Les exigences découlant de cette analyse se formulent d’elles-mêmes. Nous sommes requis de réfléchir le mode actuel de relation entre les disciplines scientifiques particulières et leur rapport à la philosophie ; nous sommes requis de mettre en question leur séparation pratiquée et instituée, donc de mettre en cause le type de division du travail qui les domine. Nous sommes enfin requis de réfléchir l’intégration de la science à la société établie, et de mettre en question son institution.
Il est tout aussi clair que les questions ainsi soulevées ne sont que des éclats du problème que rencontre, où qu’elle fuie, l’humanité contemporaine. Et qu’il serait naïf de penser qu’elles pourraient être résolues, de près ou de loin, hors de transformations profondes de l’organisation sociale et de l’orientation historique.
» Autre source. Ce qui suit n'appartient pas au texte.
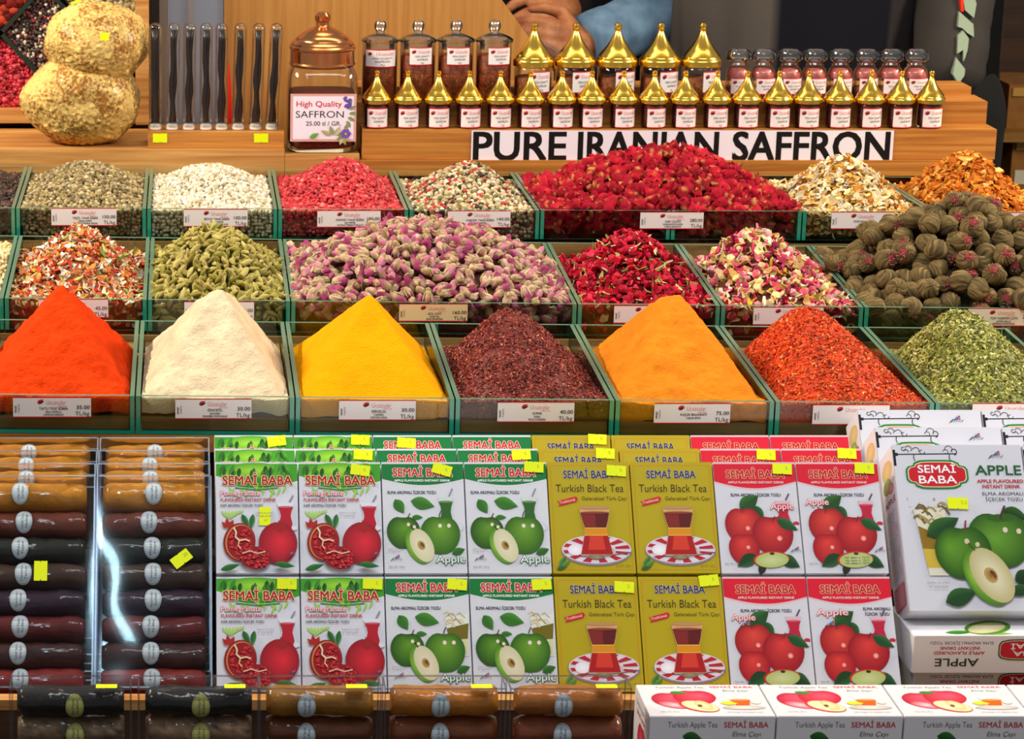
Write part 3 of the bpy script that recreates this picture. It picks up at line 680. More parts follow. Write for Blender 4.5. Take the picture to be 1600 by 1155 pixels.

Que pourrait être, en effet, la mise en question de l’institution sociale de la science contemporaine en dehors d’une mise en question de la société instituée ? Il n’y a pas plus de politique de la science que de science de la politique, sauf, dans les deux cas, comme mystification ou pseudo-technique manipulatrice. Il y a seulement, il doit y avoir, politique pensée et pensée politique, et c’est là ce que les temps nous demandent. Et comment cette institution pourrait-elle être abolie sous sa forme présente, sans un ébranlement radical de l’organisation interne du savoir et du travail scientifique qui lui est congruente ? Que pourrait être cet ébranlement, s’il n’était pas en même temps reprise intégrale de la question du savoir, de ceux qui savent et de ce qu’ils savent, donc philosophie encore et philosophie plus que jamais, cette philosophie dont quelques simples d’esprit croient pouvoir causer la mort en la disant ? La transformation de la société qu’exige notre temps s’avère inséparable de l’autodépassement de la raison. Pas plus que celle-là n’a à voir avec les mystifications des démagogues et des illuminés de tous les horizons, celui ci ne peut être confondu avec les « révolutions » périodiquement proclamées par les imposteurs qui montent sur les tréteaux. Dans les deux cas, ce qui est en jeu n’est pas seulement le contenu de ce qui doit changer – la teneur et l’organisation du savoir, la substance et la fonction de l’institution –, mais autant et plus notre rapport au savoir et à l ’institution ; aucun changement essentiel n’est désormais concevable qui ne serait en même temps changement de ce rapport. Avoir entrevu cette possibilité restera, quoiqu’il advienne, la grandeur de notre temps et la promesse de sa crise.